Launched on India's Chandrayaan-1 spacecraft on October 22, 2008, JPL's Moon Mineralogy Mapper (M3) instrument has successfully completed over six months of operation in space. M3 is one in a suite of eleven instruments, six of which are foreign payloads, flying onboard the Indian spacecraft. Chandrayaan-1, managed by the Indian Space Research Organization (ISRO) in Bangalore, is India's first deep space mission. Chandrayaan-1 was launched on the upgraded version of India's Polar Satellite Launch Vehicle (PSLV-XL) from the Satish Dhawan Space Centre, SHAR, Sriharikota, India. The primary science objective of the M3 instrument is the characterization and mapping of the lunar surface composition in the context of its geologic evolution. Its primary exploration goal is to assess and map the Moon mineral resources at high spatial resolution to support future targeted missions. M3 is a cryogenic state of the art “push-broom” near infrared imaging spectrometer with high signal to noise ratio and spatial and spectral uniformity. The mission lifetime for the instrument is 2 years with 3 months of primary science imaging every 6 months.
Thermal control makes use of passive cooling to provide three temperature zones needed for efficient cryogenic staging, namely 150 K, 170 K and 210 K. A three-stage passive cooler provides cooling for the low temperature zones while a flat plate radiator provides 300 K cooling for the electronics. M3 contains a single mercury cadmium telluride focal plane array cooled to near 150 K by means of the passive cooler 3rd stage. The passive cooler 2nd stage cools the spectrometer optics bench to 170 K while the 1st stage provides cooling to a thermal shield at 210 K surrounding the optics bench. Aluminum flexible thermal straps connect the detector and optics bench to the passive cooler stages. In survival mode, the instrument is off and survival heater power is used to maintain non-operating allowable flight temperatures.

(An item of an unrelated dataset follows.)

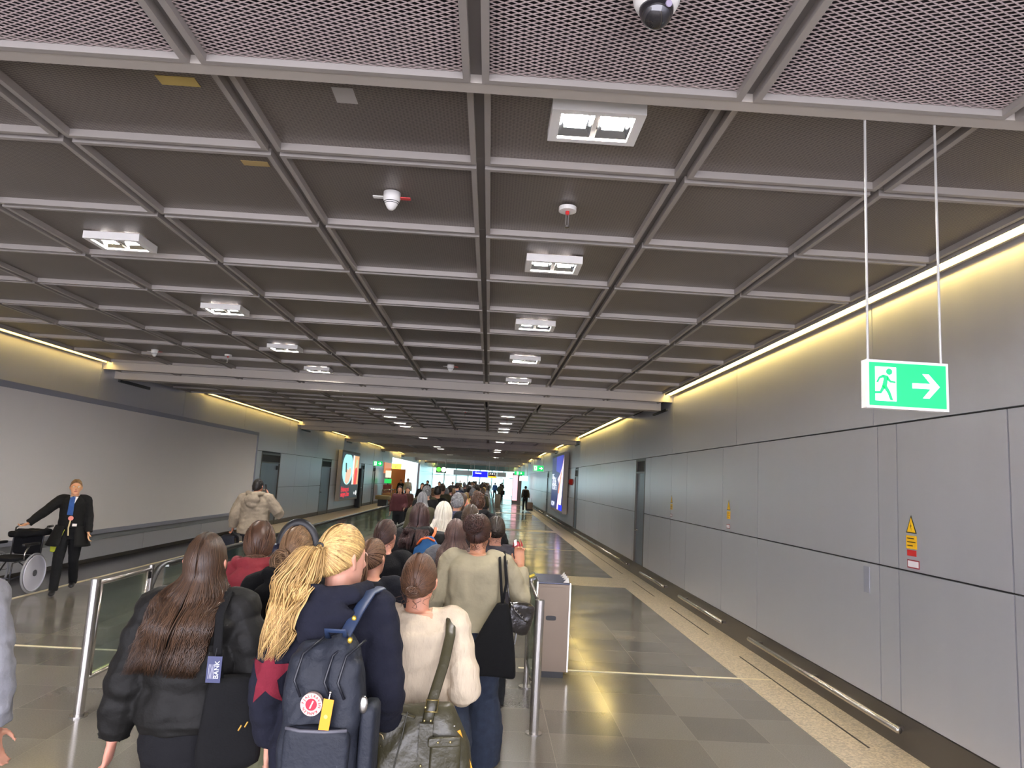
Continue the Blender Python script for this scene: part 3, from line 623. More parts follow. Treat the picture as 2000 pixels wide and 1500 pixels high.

At launch plus 2 hours, M3 survival heater power was enabled and the detector decontamination heater was powered on 6.5 hours later. The spacecraft trajectory required five liquid apogee motor burns at perigee to place the spacecraft into the lunar transfer trajectory. Lunar orbit insertion occurred at launch plus 17 days and 5 days later a stable 100 km circular orbit was achieved. India's Moon Impact Probe was first powered on and successfully released after achieving a stable orbit. M3 was powered on November 18, 2008 after 27 days in decontamination mode. Two days after M3 was powered on, the detector was sufficiently cold to begin acquiring science data. This paper provides a brief overview of the overall thermal control approach, reviews the on-orbit instrument performance and identifies important lessons learned.